Perhaps recognizing that it is far too soon to attempt substantive assessment of 9/11, the Review marks the catastrophe's fifth anniversary with reviews of books that would be very digestible were it not for their subject matter. matter. Garrison Keillor writes about Watching the World Change: The Stories Behind the Images of 9/11, by David Friend. True to form, Mr Garrison shows himself ill-suited to the job of reviewing books: he cannot resist the temptation to tell good stories, without making it clear that they come from the book under discussion. He does make at least one astute observation, however (also true to form):

Photography couldn't convey the failure of national defense and intelligence, or the failure of the city of New York, even after the 1993 bombing of the trade center, to coordinate police and fire communications, a failure that cost many lives that morning, or certain tragic choices in the design of the towers. You need prose reporting for that.

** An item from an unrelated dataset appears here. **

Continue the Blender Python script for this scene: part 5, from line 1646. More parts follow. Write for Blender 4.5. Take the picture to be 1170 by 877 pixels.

Aftermath: World Trade Center Archive, by Joel Meyerowitz, is, according to Jonathan Mahler's revew, "uplifting." Mr Meyerowitz, not the photograph one would have expected to take these pictures but a man with important connections, was allowed unfettered access to Ground Zero for the extent of the cleanup process.

Gary Giddins gives the second volume of Simon Callow's Orson Welles: Hello Americans a frosty review.

Callow claims he will finish his biography in one more volume. That hardly seems possible or desirable. ... A glance at the contents page of Hello Americans suggests that Callow has already been too long at the well.

But Mr Giddins does note that the new volume reflects a change of view on the author's part, no longer regarding "the arc of Welles's career as a downfall..." Alexandra Jacobs is similarly unsympathetic about Amy Wilentz's I Feel Earthquakes More Often Than They Happen: Coming to California in the Age of Schwarzenegger.

Like most devoted New Yorkers who find themselves in La La Land, the author goes through at least half of the five stages of grief. After the initial shock - Palm trees! Hummingbirds! Valet parking! - comes denial, when one tries to pretend that this decidedly un-metropolitan city, teeming as it is with fellow expatriates, is really just a sixth borough.

In other words, the territory has been worked too often for Ms Jacobs's taste. That hardly seems a problem that Ms Wilentz ought to address.

William Christenberry: Essays by Walter Hopps, Andy Grundberg, and Howard N Fox; (Foreword by Elizabeth Brown) is an exhibition catalogue that accompanies a comprehensive show of Mr Christenberry's work in various media at the Smithsonian. Richard Woodward captures the spectral physicality of the photographs of neglected Hale County, Alabama, buildings over the years.

These places weren't constructed to last for the ages and aren't likely to be missed, except by those who filled them for a few years or decades. Still, he treats them with respect, charting their alterations and passings. Paying careful attention to surroundings that would otherwise be forgotten or unremarked upon can be its own political statement.

The Party of Death: The Democrats, the Media, the Courts, and the Deisregard for Human Life is a "bracing polemic, according to Jonathan Rauch. "Hard-line abortion-rights advocates will find in it an unsettling challenge, or should," Mr Rauch observes.

But to Jenny and Greg and millions of others (including me) who believe that a fetus, especially in early pregnancy, occupies a unique moral place of its own - a position somewhere between that of a 10-day-old and an appendix, but not analogous to their of those or to anything else - The Party of Death has little to say.

Finally, Hanna Rubin is less than impressed by Time Steps: My Musical Comedy Life, by Donna McKechnie with Greg Lawrence.

... much of it sounds like material that the collaborators who create her cabaret show persuaded her to discard. The prose is workmanlike at best.

Richard Brookhiser's Essay, "John Adams Talks to His Books," is about a show at the Boston Public Library exhibiting many of the second president's profuse marginalia.